There are several critical challenges to derive unit for SaaS.
  • Multi-tenant environments: It typically requires careful attribution of cost to customers in order to derive a meaningful unit cost. For example, at the infrastructure level, a Kubernetes cluster is serving multiple customers at the same time. The cost attribution to each customer, or even each tenant, has to be calculated correctly.
  • Differentiating variable cost vs fixed cost: The complexity of the underlying infrastructure of SaaS applications has made the boundary of variable cost and fixed cost hard to define. For example, a load balancer serving all customers might be considered variable costs or fixed costs depends on the nature of business, the pricing model and the infrastructure topology.
  • Complex cloud pricing and cost structure: the cloud pricing could involve various cost all combined and not in a linear way. For example, when serving SaaS customers with data snapshots on AWS, the cost depends on various input such as the data block that has changed from last the snapshot, the amount of time to keep the snapshot (such as 0.8 months), etc. All of these parameters could affect the unit cost.
In order to calculate unit costs that takes into account all of aforementioned challenges, Paigo samples unit cost at different times and apply aggregation algorithms (such as AVERAGE) to derive the unit cost in the context of a particular business model.
As an example, a business uses AWS EC2 instance to run their applications for SaaS customers. They use fleets of on-demand instances, reserved instances and spot instances as the working node for their backend. The provisioning and orchestration of different instance types is done by a third-party software, and is subject to the availability of instant families they desired and going market rate of spot instances. In order to derive the unit cost for serving EC2 instances to customers, Paigo would measure unit cost continuously at a high frequency, and calculated average unit cost of serving one instance for one hour to customers based on their infrastructure topology and customer usage pattern.
See the use cases of usage-based costs in the following chapters for more details.

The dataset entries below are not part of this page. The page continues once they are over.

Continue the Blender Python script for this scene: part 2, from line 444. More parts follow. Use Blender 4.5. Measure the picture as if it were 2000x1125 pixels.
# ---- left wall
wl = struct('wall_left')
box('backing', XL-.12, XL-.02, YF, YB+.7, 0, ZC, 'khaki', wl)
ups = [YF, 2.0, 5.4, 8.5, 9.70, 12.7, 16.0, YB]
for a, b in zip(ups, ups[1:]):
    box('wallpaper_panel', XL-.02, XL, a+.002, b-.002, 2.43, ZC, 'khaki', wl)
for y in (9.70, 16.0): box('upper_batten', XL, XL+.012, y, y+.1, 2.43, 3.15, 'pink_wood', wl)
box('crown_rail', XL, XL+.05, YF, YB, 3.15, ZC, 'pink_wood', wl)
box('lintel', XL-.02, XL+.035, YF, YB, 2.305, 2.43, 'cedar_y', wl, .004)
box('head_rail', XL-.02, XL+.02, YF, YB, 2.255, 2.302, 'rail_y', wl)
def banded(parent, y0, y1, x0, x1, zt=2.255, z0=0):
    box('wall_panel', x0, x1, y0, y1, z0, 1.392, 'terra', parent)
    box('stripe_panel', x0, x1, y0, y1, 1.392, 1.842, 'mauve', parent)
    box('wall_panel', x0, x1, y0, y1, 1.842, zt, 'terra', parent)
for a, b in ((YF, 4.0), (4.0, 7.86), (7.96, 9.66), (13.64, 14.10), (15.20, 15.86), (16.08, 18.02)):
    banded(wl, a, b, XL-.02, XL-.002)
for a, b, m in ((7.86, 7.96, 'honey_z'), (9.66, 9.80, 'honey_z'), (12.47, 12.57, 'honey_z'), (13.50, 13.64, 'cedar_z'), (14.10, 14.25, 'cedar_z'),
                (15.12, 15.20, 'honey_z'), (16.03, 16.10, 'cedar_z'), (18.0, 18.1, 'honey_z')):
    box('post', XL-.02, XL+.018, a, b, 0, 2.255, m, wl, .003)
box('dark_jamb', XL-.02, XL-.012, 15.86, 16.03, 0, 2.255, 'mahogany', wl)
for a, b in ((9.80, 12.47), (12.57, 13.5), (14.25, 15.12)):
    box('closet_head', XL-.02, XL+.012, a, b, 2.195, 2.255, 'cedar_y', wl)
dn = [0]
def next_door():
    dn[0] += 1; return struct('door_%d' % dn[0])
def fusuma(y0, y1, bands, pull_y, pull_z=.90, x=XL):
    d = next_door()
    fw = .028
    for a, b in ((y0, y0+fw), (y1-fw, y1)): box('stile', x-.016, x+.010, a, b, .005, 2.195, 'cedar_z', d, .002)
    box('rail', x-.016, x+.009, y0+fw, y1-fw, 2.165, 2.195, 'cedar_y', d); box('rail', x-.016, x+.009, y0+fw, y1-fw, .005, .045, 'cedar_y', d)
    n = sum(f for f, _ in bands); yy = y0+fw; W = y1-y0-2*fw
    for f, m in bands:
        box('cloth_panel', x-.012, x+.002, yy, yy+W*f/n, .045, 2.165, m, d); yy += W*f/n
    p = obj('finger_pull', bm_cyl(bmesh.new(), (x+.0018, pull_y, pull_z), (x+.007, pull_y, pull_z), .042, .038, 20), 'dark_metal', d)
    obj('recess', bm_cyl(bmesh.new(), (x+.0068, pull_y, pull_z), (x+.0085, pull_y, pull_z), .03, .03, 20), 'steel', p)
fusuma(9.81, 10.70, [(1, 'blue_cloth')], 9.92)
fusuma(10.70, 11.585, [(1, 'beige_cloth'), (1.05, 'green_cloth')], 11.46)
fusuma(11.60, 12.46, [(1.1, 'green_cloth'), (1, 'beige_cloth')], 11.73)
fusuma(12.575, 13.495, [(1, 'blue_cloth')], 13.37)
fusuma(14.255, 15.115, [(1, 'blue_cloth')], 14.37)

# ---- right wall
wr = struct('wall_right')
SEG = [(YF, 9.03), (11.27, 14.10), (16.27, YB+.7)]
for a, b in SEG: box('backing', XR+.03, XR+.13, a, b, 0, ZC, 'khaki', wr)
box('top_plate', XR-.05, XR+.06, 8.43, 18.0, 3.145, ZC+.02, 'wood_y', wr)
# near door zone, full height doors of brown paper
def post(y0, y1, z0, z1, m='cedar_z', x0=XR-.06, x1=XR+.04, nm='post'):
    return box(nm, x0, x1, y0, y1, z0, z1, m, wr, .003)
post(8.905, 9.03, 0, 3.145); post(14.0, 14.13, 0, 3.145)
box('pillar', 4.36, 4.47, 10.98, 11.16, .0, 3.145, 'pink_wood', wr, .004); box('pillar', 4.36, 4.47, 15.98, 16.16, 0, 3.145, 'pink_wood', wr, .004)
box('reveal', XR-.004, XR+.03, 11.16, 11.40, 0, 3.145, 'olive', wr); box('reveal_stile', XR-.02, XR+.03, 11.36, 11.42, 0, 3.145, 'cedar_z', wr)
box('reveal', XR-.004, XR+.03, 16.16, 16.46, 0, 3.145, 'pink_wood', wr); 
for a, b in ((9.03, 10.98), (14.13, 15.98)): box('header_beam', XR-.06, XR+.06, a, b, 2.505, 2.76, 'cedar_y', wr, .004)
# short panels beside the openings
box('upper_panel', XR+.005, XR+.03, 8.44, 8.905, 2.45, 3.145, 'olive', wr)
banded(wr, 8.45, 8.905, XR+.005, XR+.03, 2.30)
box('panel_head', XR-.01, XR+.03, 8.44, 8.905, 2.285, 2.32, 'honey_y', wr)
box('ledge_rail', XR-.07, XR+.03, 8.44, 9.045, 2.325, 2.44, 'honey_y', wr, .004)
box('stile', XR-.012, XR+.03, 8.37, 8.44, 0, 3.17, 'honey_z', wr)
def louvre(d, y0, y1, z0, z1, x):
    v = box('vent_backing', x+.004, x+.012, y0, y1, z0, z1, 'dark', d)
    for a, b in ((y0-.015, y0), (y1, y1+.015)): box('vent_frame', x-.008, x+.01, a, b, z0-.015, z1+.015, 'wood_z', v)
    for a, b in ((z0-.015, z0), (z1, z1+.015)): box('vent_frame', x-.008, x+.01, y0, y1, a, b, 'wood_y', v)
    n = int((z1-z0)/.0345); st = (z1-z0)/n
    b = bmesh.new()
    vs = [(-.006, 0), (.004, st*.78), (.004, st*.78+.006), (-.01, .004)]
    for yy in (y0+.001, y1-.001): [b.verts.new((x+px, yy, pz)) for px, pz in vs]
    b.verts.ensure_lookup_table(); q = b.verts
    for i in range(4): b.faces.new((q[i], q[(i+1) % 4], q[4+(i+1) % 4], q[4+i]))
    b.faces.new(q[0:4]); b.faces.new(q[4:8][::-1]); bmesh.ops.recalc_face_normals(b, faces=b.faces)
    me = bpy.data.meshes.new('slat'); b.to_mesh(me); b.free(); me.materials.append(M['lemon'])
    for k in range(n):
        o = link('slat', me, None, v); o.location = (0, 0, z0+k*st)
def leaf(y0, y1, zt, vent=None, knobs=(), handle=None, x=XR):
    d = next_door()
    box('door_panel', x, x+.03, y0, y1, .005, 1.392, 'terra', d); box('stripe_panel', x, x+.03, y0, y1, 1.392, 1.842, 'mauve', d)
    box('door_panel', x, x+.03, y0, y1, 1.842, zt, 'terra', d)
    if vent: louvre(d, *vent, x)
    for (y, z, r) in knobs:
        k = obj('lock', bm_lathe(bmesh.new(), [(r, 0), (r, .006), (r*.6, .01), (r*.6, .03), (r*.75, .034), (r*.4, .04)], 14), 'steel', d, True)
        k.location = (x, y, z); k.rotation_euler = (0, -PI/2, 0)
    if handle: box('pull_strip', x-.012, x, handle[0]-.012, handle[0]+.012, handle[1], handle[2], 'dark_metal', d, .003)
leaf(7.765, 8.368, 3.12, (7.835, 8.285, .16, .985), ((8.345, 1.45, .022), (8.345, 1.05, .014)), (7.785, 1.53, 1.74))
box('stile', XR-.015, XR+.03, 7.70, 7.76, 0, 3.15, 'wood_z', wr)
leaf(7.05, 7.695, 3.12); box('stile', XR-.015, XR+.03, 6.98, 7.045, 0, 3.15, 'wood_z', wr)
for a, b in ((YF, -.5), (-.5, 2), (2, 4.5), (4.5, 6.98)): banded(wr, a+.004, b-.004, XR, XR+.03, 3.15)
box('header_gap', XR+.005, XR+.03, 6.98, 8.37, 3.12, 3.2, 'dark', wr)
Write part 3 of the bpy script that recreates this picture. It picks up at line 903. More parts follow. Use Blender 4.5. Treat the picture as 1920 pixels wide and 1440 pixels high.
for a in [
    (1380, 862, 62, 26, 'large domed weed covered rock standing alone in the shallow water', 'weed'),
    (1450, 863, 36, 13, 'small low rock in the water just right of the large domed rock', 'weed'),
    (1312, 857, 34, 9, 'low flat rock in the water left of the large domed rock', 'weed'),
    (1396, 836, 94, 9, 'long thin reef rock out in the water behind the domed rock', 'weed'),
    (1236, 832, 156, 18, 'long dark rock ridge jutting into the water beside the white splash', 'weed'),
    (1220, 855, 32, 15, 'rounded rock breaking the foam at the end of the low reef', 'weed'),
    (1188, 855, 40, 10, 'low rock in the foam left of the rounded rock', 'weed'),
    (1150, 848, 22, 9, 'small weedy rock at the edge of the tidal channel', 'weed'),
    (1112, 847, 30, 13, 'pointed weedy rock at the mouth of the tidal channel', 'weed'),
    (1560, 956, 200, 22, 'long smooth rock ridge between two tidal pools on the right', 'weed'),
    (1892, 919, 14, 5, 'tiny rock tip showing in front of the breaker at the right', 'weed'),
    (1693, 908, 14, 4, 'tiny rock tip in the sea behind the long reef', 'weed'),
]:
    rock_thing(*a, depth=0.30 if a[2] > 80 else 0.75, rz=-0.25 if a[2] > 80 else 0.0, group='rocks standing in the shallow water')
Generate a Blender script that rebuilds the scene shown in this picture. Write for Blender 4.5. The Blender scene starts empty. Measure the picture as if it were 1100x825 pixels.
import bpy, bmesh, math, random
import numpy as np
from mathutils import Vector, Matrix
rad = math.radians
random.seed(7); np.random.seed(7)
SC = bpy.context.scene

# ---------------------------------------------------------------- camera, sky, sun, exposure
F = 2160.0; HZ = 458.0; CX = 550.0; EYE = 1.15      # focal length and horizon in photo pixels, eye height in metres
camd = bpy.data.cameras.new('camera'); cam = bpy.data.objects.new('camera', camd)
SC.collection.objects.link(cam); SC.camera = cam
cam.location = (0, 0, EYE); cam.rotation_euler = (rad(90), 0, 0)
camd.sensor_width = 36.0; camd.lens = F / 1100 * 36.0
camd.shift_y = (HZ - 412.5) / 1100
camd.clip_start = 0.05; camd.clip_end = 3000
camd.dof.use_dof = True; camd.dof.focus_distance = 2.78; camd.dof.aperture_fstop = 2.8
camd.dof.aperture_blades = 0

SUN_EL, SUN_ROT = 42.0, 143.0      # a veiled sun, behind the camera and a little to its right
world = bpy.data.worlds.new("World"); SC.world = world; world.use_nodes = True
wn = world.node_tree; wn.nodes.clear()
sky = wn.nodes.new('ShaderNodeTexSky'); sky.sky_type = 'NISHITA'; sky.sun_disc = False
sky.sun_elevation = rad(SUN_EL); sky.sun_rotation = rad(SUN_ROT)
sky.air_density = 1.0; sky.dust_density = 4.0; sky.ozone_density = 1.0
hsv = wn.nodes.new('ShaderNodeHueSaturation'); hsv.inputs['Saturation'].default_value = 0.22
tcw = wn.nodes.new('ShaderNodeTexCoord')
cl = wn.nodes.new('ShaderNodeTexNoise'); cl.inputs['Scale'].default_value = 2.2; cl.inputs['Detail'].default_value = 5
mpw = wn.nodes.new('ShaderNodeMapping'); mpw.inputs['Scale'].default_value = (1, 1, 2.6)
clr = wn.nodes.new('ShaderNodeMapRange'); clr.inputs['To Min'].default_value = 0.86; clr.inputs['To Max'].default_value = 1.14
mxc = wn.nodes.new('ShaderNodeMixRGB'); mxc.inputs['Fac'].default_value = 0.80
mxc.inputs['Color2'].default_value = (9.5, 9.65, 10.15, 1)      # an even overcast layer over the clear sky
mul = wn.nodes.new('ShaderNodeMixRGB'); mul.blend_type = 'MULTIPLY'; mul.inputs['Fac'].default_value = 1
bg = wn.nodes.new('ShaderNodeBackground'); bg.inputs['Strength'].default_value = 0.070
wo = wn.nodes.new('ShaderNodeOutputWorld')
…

Difference with Cloud Cost Optimization

There are many cloud cost optimization software in the market. They would scan and monitor the cloud cost together to recommend or even execute cost saving tactics. Examples would be releasing idle resources, purging inactive data or arbitraging with cheapter resources. Paigo's usage-based cost analytics differs from them in several ways:
  • Paigo takes into account the usage-based business model and SaaS customers' usage topology. Therefore, Paigo would identify variable cost / fixed cost, multi-tenant / single-tenant in the context of the SaaS business to calculate cost.
  • Paigo focuses on increase revenue by calculating usage-based cost. Cost optimization software focuses on reduce the cost.
  • Paigo takes into account cost optimization done by other software when calculating usage-based cost. For example, a cost optimization software may actively manage the EC2 fleets by buying/selling reserved instances in the secondary markets or spinning up spot instances to save SaaS business on the instance cost. When Paigo calculates usage-based cost, it takes into account all the activities performed by the cost optimization software for the granular unit cost calculation.